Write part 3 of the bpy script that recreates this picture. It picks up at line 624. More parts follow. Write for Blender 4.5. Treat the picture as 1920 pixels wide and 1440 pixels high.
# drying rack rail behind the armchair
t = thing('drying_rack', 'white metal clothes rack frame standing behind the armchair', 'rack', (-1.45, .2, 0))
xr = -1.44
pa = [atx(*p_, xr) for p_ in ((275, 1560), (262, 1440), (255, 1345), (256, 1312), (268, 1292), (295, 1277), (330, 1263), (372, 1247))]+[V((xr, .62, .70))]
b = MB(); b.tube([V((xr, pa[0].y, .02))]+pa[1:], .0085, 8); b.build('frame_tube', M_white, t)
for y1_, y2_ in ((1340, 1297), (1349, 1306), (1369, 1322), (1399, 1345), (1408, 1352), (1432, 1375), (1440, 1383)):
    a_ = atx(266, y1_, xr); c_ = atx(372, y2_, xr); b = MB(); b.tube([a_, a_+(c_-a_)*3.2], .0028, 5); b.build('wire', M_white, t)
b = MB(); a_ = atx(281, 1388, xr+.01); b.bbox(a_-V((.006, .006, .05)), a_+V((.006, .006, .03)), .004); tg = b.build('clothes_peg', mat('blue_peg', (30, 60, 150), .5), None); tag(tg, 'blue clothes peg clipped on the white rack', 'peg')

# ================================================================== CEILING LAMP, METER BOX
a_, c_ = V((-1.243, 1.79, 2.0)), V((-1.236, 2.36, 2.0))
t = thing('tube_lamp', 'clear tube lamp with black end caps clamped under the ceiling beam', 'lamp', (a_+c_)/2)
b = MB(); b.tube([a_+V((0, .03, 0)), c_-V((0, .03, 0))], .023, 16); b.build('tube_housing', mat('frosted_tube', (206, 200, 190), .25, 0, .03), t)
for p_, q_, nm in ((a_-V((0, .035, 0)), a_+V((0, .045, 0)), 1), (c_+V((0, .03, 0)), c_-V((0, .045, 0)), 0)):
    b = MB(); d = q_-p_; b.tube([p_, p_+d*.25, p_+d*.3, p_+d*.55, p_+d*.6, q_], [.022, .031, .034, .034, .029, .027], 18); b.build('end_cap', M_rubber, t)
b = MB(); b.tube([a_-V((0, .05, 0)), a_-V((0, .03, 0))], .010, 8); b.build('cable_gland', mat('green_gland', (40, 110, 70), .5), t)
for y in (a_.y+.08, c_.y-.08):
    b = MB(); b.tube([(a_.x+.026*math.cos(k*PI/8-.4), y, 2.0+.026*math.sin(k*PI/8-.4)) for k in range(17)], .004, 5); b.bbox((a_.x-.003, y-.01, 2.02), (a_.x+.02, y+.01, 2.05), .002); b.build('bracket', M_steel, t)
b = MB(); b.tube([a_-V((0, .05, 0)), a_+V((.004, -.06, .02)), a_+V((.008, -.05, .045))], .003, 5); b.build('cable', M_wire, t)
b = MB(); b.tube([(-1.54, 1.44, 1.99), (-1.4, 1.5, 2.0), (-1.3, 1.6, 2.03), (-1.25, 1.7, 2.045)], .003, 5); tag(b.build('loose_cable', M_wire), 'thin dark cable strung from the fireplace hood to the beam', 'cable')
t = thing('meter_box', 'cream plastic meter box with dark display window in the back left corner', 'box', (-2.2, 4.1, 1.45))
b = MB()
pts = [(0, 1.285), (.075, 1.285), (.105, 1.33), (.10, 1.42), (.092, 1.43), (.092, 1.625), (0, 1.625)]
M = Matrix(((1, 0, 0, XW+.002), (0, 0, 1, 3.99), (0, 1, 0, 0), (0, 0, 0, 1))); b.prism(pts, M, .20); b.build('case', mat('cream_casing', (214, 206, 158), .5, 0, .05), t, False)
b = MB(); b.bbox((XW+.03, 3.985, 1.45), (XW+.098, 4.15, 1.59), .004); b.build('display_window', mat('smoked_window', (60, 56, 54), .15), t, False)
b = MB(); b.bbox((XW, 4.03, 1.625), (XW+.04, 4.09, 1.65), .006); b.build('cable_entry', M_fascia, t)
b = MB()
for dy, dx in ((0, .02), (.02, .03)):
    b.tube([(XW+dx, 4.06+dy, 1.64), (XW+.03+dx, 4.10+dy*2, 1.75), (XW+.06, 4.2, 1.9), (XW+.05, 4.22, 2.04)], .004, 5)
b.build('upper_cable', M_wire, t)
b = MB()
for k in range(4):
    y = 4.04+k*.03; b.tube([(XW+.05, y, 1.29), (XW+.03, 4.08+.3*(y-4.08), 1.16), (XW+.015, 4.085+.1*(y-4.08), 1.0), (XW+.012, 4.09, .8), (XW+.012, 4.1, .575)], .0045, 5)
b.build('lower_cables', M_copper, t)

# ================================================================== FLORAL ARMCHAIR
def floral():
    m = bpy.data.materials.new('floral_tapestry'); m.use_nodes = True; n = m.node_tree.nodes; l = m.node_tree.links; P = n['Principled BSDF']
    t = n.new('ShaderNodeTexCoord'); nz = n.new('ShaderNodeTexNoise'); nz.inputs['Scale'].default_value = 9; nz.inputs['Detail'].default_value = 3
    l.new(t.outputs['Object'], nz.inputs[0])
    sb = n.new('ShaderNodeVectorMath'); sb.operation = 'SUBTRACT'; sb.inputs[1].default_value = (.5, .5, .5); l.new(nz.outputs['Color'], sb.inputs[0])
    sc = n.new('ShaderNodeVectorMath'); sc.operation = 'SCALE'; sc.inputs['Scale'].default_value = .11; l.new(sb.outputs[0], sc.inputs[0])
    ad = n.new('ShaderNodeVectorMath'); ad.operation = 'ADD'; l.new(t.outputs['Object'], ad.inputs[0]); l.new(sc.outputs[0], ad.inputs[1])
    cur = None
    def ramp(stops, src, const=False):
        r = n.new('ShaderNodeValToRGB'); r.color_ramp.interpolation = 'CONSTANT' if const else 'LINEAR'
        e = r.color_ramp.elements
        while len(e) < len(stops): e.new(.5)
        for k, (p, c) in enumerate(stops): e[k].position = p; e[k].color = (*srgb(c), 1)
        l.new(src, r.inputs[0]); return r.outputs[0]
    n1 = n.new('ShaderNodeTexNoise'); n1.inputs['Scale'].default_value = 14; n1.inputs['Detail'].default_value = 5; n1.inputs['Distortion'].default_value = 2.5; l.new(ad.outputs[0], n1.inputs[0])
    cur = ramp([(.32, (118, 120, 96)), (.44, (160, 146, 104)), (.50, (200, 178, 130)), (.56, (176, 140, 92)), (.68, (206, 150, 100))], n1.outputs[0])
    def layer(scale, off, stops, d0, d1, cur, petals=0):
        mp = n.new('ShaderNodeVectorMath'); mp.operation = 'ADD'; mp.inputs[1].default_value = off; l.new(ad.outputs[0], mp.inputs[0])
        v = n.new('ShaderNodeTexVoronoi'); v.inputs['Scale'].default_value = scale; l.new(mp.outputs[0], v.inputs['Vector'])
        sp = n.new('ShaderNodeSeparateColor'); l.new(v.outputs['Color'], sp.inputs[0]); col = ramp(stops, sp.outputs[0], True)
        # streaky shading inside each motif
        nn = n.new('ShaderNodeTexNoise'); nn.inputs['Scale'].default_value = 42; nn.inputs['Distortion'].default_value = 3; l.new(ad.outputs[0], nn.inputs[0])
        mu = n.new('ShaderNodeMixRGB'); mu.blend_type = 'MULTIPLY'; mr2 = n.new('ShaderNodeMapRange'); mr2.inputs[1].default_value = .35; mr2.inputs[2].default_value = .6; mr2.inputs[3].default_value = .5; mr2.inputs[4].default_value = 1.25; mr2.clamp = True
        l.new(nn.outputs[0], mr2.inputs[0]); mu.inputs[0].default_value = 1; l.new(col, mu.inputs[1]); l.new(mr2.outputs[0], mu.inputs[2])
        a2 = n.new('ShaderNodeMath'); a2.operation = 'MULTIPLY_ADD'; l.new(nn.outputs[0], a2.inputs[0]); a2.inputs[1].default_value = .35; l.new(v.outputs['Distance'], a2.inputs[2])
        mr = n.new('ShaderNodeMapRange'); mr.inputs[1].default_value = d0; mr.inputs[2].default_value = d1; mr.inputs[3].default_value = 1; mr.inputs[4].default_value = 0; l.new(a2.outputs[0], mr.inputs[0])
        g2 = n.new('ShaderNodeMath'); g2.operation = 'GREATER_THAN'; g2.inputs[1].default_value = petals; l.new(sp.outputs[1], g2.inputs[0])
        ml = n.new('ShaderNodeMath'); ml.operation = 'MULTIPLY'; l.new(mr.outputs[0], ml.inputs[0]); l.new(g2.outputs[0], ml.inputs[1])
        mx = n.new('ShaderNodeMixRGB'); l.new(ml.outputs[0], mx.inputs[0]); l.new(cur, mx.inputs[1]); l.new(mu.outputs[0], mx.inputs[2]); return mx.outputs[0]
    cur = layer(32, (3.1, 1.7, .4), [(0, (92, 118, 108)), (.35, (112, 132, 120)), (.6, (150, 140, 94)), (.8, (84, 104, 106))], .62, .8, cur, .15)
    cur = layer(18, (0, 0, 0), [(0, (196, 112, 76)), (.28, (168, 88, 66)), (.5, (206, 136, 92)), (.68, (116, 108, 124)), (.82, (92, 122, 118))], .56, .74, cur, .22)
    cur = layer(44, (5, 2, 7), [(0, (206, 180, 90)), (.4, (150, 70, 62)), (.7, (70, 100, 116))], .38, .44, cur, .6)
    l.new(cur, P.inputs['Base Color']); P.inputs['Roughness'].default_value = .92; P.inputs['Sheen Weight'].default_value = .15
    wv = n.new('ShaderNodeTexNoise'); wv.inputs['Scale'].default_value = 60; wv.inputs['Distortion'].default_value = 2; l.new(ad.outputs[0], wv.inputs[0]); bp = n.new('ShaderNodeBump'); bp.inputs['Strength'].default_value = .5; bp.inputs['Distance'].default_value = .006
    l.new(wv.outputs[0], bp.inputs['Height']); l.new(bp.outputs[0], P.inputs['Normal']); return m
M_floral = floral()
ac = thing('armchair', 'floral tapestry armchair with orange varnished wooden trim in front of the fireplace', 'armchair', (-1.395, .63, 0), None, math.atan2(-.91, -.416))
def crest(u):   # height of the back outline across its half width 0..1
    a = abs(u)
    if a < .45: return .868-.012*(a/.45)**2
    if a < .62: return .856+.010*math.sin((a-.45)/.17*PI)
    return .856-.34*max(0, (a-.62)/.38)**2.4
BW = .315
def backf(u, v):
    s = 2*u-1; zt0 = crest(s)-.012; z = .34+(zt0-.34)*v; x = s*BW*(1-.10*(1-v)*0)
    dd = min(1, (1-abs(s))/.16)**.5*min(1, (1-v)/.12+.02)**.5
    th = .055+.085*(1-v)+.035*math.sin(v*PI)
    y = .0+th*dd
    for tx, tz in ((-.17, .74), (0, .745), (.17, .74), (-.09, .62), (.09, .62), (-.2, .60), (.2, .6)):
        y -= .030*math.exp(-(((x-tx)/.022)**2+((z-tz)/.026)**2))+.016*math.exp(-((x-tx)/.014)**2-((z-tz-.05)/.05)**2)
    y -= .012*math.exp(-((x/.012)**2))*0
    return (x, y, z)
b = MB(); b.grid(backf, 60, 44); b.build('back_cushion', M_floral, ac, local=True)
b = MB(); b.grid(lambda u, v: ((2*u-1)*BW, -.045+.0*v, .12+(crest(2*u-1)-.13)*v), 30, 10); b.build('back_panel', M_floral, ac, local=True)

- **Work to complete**
The required output is the exact run of lines from the beginning of the listing above to the line that contains "b = MB(); a_ = atx(281, 1388, xr+.01);", inclusive of both.

- **Written answer**
Write part 3 of the bpy script that recreates this picture. It picks up at line 624. More parts follow. Write for Blender 4.5. Treat the picture as 1920 pixels wide and 1440 pixels high.
# drying rack rail behind the armchair
t = thing('drying_rack', 'white metal clothes rack frame standing behind the armchair', 'rack', (-1.45, .2, 0))
xr = -1.44
pa = [atx(*p_, xr) for p_ in ((275, 1560), (262, 1440), (255, 1345), (256, 1312), (268, 1292), (295, 1277), (330, 1263), (372, 1247))]+[V((xr, .62, .70))]
b = MB(); b.tube([V((xr, pa[0].y, .02))]+pa[1:], .0085, 8); b.build('frame_tube', M_white, t)
for y1_, y2_ in ((1340, 1297), (1349, 1306), (1369, 1322), (1399, 1345), (1408, 1352), (1432, 1375), (1440, 1383)):
    a_ = atx(266, y1_, xr); c_ = atx(372, y2_, xr); b = MB(); b.tube([a_, a_+(c_-a_)*3.2], .0028, 5); b.build('wire', M_white, t)
b = MB(); a_ = atx(281, 1388, xr+.01); b.bbox(a_-V((.006, .006, .05)), a_+V((.006, .006, .03)), .004); tg = b.build('clothes_peg', mat('blue_peg', (30, 60, 150), .5), None); tag(tg, 'blue clothes peg clipped on the white rack', 'peg')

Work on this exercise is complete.